• WRITTEN PROBLEM
Return the lines from the line containing "curtain('left', 1.2, 2.0, 'grey" through the line containing "edge=lambda u, t: 1.15" exactly. No other line should appear in the answer.
* * * * *
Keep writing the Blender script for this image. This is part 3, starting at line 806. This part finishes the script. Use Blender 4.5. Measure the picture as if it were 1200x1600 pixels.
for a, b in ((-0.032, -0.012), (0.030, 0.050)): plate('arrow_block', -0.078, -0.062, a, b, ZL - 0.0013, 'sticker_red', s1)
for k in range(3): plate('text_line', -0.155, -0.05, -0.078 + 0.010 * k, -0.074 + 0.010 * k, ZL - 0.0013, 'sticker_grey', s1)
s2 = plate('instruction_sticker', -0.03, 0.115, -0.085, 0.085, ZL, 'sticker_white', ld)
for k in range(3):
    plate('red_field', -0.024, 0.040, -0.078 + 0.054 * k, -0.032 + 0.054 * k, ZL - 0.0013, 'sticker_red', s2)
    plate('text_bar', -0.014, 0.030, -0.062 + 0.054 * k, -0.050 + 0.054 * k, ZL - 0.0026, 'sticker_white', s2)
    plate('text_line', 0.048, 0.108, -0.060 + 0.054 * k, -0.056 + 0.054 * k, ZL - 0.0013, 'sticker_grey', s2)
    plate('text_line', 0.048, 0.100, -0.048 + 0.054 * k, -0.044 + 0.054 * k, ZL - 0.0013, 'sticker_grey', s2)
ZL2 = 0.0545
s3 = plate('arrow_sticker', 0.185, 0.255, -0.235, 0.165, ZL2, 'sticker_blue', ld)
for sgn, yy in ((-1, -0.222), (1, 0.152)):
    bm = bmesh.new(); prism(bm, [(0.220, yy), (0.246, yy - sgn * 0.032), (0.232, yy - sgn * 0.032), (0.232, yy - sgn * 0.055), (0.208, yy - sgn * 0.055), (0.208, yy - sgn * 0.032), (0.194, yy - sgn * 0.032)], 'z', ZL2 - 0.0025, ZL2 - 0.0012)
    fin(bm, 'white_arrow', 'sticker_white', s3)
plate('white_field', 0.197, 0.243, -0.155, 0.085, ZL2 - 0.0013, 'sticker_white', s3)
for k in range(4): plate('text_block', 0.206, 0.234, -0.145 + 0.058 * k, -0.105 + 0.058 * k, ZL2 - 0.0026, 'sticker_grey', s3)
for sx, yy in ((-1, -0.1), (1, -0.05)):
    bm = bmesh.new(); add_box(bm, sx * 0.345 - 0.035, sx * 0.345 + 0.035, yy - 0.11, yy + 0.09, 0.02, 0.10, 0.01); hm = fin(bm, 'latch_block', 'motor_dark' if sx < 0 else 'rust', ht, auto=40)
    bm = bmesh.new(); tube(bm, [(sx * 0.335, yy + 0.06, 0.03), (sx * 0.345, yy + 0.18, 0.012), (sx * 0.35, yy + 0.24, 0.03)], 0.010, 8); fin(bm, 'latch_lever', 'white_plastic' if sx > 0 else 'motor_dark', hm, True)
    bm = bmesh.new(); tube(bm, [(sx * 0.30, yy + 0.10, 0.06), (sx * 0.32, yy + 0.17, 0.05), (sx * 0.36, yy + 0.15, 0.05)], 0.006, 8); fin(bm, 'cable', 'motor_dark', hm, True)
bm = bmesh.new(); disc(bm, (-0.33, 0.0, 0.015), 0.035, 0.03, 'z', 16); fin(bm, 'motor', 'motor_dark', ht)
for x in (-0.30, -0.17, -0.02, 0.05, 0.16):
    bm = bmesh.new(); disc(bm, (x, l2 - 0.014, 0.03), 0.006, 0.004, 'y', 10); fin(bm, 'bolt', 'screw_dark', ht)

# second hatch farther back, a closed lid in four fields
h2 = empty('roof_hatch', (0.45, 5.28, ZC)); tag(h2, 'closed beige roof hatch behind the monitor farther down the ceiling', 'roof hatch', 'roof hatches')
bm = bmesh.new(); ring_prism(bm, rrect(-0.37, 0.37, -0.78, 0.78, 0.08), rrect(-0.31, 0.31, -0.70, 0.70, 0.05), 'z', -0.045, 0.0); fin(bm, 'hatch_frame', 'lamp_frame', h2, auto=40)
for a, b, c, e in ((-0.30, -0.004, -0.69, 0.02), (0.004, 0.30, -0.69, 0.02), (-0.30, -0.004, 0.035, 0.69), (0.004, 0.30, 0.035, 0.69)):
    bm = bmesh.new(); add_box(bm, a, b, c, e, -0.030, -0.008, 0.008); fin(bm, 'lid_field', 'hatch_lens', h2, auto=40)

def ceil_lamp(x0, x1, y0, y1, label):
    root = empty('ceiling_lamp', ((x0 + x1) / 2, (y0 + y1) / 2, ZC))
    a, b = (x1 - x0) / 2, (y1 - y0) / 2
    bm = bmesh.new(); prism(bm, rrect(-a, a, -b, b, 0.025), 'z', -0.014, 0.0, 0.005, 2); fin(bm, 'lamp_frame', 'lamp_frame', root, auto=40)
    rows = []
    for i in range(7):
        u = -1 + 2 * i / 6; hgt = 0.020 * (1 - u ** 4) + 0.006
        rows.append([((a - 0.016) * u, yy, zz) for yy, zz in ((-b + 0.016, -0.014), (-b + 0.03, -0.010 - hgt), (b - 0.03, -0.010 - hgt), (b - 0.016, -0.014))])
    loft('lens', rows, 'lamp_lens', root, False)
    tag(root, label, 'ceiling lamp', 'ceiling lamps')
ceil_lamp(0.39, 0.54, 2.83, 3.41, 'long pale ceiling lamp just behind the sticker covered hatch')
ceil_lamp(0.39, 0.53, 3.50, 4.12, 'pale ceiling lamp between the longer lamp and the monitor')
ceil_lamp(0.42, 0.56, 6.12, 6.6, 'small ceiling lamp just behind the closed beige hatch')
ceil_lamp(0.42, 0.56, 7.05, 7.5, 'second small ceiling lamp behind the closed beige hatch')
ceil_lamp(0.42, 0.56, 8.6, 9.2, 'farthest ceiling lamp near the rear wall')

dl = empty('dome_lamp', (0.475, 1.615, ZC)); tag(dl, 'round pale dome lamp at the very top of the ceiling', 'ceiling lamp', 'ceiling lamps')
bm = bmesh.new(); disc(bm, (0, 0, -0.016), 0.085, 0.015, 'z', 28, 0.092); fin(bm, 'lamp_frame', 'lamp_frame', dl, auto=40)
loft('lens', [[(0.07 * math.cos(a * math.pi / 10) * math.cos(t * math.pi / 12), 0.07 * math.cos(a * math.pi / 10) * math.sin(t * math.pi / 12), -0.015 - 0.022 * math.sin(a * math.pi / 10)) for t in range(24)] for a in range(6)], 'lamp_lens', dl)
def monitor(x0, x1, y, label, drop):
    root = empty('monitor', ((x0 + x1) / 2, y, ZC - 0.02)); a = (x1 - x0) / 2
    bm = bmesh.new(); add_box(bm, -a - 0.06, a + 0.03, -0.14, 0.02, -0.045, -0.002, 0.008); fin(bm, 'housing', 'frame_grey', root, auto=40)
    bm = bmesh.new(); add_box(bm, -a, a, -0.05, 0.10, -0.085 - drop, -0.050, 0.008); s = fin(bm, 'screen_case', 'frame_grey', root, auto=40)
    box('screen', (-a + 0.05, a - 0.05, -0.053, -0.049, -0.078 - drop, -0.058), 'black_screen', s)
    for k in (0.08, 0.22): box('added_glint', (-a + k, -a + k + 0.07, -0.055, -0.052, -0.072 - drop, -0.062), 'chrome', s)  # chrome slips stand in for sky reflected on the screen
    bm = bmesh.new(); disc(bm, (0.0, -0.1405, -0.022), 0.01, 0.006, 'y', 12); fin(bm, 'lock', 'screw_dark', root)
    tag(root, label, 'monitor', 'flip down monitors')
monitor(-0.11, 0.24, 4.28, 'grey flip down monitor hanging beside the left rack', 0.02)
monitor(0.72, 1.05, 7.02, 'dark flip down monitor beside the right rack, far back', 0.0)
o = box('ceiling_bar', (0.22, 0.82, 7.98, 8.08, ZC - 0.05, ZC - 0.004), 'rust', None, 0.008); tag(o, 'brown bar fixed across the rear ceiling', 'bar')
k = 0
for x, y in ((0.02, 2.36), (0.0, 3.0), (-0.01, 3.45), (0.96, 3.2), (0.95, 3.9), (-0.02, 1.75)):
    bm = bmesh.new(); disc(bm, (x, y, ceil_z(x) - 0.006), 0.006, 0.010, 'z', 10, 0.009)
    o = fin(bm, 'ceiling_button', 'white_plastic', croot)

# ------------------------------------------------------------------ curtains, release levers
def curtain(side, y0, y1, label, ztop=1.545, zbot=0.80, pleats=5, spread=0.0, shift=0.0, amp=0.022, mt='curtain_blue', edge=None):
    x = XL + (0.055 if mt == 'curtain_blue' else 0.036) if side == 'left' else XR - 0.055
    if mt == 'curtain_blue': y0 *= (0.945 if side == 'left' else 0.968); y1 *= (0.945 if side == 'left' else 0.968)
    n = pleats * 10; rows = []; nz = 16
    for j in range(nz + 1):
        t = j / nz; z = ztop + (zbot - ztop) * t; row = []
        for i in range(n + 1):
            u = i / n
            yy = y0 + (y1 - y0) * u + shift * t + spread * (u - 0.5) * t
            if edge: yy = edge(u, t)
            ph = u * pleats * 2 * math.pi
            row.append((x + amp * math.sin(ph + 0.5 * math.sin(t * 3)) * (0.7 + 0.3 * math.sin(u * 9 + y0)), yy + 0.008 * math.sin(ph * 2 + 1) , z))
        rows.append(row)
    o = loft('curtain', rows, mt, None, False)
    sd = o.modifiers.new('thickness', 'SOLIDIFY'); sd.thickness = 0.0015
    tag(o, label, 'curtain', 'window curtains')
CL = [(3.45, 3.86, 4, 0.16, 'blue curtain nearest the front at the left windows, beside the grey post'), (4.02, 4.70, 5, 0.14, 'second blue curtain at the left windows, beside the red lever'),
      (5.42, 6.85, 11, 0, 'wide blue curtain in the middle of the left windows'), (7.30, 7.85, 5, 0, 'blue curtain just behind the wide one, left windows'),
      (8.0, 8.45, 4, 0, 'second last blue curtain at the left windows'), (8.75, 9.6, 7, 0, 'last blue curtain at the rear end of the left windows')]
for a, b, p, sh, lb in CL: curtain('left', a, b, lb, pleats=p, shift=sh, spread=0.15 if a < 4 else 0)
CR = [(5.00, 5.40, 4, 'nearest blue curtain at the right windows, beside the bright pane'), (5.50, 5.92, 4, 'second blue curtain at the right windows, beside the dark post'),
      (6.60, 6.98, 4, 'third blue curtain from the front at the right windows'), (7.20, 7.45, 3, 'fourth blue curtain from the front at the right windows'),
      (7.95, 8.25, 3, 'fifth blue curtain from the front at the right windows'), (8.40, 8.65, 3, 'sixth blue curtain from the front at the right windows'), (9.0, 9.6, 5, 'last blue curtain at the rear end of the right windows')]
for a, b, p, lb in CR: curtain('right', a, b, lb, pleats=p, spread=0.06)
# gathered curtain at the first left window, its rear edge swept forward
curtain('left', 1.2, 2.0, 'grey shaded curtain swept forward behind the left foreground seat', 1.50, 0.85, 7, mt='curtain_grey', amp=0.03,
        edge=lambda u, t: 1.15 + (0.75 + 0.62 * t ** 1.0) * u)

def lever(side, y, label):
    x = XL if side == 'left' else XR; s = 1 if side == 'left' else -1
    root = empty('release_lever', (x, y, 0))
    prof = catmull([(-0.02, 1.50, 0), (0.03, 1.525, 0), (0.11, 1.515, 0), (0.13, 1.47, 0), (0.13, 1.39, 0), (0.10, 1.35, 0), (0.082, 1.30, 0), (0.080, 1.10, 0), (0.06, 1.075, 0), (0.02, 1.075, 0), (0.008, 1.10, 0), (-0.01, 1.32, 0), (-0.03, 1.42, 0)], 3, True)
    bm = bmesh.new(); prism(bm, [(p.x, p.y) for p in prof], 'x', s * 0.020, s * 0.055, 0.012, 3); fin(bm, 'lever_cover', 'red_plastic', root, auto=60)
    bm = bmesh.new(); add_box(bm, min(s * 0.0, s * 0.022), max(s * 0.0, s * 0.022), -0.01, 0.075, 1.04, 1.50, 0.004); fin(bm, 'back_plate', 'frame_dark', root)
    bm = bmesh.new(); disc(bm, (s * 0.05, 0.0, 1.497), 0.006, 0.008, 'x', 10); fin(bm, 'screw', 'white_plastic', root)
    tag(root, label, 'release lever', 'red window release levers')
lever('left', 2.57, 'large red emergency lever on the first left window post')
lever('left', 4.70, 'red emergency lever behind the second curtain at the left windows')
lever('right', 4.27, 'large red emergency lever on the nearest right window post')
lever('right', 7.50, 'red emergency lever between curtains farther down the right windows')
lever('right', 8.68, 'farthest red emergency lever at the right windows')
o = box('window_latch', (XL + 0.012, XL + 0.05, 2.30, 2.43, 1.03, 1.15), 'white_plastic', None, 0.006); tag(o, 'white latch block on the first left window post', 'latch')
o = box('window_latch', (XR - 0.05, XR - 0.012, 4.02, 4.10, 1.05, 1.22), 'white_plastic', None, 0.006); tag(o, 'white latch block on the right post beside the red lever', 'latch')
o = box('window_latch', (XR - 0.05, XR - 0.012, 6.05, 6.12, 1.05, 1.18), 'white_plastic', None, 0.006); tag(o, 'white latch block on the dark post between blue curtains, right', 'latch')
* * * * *
• ANSWER
curtain('left', 1.2, 2.0, 'grey shaded curtain swept forward behind the left foreground seat', 1.50, 0.85, 7, mt='curtain_grey', amp=0.03,
        edge=lambda u, t: 1.15 + (0.75 + 0.62 * t ** 1.0) * u)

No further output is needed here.